Segundo Alberto Borges Matias, sócio da ABM Consulting, dúvidas em relação à capacidade do governo de renovar sua dívida foram as principais responsáveis pela fuga de investidores de ativos brasileiros.

Nacionais
Se a participação dos bancos estrangeiros nos leilões de títulos públicos caiu neste ano, a das instituições nacionais aumentou. No segundo semestre deste ano, até novembro passado, os bancos brasileiros haviam comprado 67% dos papéis públicos ofertados. No mesmo período do ano passado, esse percentual havia sido menor: 58%.
Isso não quer dizer, no entanto, que a demanda de bancos nacionais por títulos públicos aumentou. Ao contrário, tanto as instituições brasileiras como as estrangeiras compraram um volume menor de títulos em 2002 do que no ano passado.
A demanda menor acabou forçando uma redução na quantidade de títulos da dívida pública que foram rolados. No total, o governo conseguiu vender R$ 55,2 bilhões entre julho e novembro deste ano-uma queda de 49% em relação ao mesmo período em 2001.
Como o volume de títulos comprados pelos bancos estrangeiros no segundo semestre caiu bem mais (60%) do que a quantidade adquirida pelas instituições nacionais (recuo de 41%), a participação relativa das últimas nos leilões acabou aumentando.

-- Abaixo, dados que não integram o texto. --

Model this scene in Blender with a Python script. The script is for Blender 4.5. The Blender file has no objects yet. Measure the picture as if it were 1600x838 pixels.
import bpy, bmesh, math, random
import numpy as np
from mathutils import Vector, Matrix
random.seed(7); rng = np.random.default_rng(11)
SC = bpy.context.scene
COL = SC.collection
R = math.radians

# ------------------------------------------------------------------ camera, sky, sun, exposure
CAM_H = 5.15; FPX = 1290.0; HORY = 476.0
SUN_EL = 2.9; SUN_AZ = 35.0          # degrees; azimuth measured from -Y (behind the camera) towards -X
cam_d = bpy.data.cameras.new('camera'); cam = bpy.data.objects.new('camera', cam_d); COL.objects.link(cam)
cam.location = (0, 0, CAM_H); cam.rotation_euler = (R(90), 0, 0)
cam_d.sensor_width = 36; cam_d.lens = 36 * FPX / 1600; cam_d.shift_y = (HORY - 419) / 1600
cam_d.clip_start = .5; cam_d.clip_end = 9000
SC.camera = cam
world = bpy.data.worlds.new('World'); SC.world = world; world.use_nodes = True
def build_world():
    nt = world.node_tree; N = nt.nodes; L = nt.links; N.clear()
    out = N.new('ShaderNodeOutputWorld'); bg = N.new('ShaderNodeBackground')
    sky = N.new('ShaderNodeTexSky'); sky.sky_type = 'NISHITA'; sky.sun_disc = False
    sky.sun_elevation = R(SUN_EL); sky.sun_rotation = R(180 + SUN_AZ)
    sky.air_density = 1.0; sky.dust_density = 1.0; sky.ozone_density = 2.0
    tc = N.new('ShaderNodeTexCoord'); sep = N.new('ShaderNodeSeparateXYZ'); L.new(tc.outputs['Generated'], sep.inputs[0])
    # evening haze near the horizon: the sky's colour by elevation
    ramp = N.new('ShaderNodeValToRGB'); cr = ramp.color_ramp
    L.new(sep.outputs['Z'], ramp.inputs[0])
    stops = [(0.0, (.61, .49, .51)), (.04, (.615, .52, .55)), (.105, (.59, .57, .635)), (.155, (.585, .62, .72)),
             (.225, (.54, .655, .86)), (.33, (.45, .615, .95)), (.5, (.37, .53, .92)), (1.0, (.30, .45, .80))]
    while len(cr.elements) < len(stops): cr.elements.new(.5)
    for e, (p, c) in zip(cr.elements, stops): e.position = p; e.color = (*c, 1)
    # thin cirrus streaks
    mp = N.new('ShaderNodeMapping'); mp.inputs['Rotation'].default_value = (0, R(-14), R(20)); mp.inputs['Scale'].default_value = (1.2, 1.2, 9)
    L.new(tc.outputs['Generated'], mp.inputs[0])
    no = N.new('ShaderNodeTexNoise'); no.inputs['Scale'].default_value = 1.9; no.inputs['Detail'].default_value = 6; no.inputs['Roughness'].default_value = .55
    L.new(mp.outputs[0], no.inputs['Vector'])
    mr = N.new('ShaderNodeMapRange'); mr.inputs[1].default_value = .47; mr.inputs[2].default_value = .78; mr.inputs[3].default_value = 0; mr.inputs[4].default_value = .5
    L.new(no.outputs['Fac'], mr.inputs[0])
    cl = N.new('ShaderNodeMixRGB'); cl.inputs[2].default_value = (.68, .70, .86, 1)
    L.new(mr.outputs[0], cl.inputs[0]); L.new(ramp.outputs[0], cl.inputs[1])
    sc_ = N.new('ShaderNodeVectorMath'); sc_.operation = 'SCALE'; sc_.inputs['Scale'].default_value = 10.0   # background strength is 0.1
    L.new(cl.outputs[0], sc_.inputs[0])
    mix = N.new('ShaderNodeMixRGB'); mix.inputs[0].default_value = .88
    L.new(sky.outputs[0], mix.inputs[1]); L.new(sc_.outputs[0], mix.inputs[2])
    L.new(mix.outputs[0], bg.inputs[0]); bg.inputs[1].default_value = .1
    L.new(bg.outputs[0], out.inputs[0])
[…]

Segundo um alto funcionário do Tesouro Nacional, a maior retração de estrangeiros tem duas explicações principais. Em primeiro lugar, essas instituições têm maior preferência por títulos corrigidos pelo câmbio. Como o governo reduziu a oferta desses papéis para evitar maior desvalorização do real, os bancos de fora se afastaram mais dos leilões.
Além disso, é comum que os investidores estrangeiros fiquem mais ressabiados em épocas de crise que os nacionais.
Essa retração de demanda por títulos públicos foi parte de um movimento maior de fuga de investidores de fora do Brasil, que vem tendo sérias consequências para a economia.
Menos recursos externos aplicados em ativos brasileiros significaram uma oferta menor de dólares no mercado interno e provocaram uma forte desvalorização do real. O pior resultado disso tem sido uma disparada nos preços, como não se via desde 1995.
Outra ameaça para a inflação vem do brutal aumento de recursos que estão sendo rolados no chamado mercado "overnight" (que remunera as aplicações com taxas de juros diárias), que saltou de R$ 6 bilhões em maio passado para cerca de R$ 60 bilhões hoje.
Esse aumento também é consequência da menor demanda de investidores por títulos públicos. Com medo de um possível calote da dívida, as instituições financeiras recorreram às aplicações diárias. O risco disso é que esses recursos que giram todo o dia no mercado acabem destinados ao consumo. O que aumentaria ainda mais as pressões inflacionárias.